NAACP Thinks Star Spangled Banner Is Racist And Removing It As National Anthem Will Solve NFL Protest Controversy

The California chapter of the NAACP apparently has the solution to the NFL protest controversy.
California NAACP President Alice Huffman thinks removing the Star Spangled Banner as the National Anthem would make the controversy “go away.”
The Blaze reports:
“I think all this controversy about the knee will go away once the song is removed,” Huffman said in a recent proposal to Congress.
The problem is the NAACP believes the third stanza of the original poem is “racist.”
SFGATE reports:
California and Hawaii NAACP president Alice Huffman brought up the idea at a recent NAACP state convention — along with two resolutions to support Colin Kaepernick and to censure President Donald Trump after he used profanity toward NFL players who knelt during the anthem.
The proposal is not intended to disrespect the flag, Huffman said.

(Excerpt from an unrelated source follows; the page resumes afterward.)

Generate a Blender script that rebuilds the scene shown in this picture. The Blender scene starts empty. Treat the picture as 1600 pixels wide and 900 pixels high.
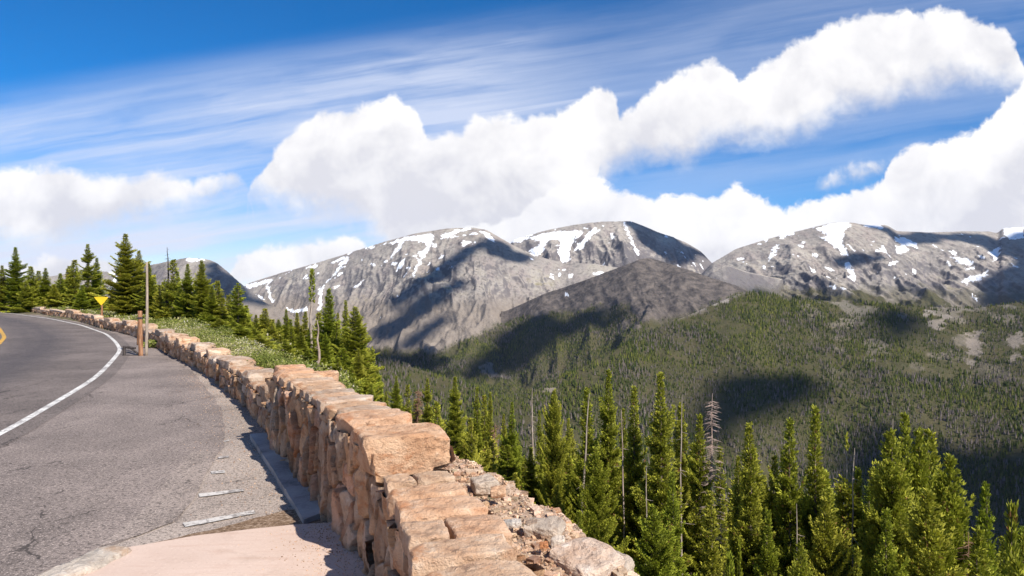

“We’re not trying to protest the flag at all,” Huffman said. “We’re protesting this racist song that has caused so much controversy in America, and we’re just trying to get it removed. So, whatever comes out in the future as a national anthem, we can all stand proudly and sing it.”
CBS News adds:
“It’s racist,” she said. “It doesn’t represent our community. It’s anti-black people.”
Huffman is referring to the third stanza, which includes the lyric “no refuge could save the hireling and slave from the terror of flight or the gloom of the grave.”
Of course, the part of the original poem they find racist is rarely if ever sung at public events and it would be shocking if NFL protesting players even know of the third stanza or verse.
It appears the NAACP wanted to generate news and attention by exploiting the NFL protests.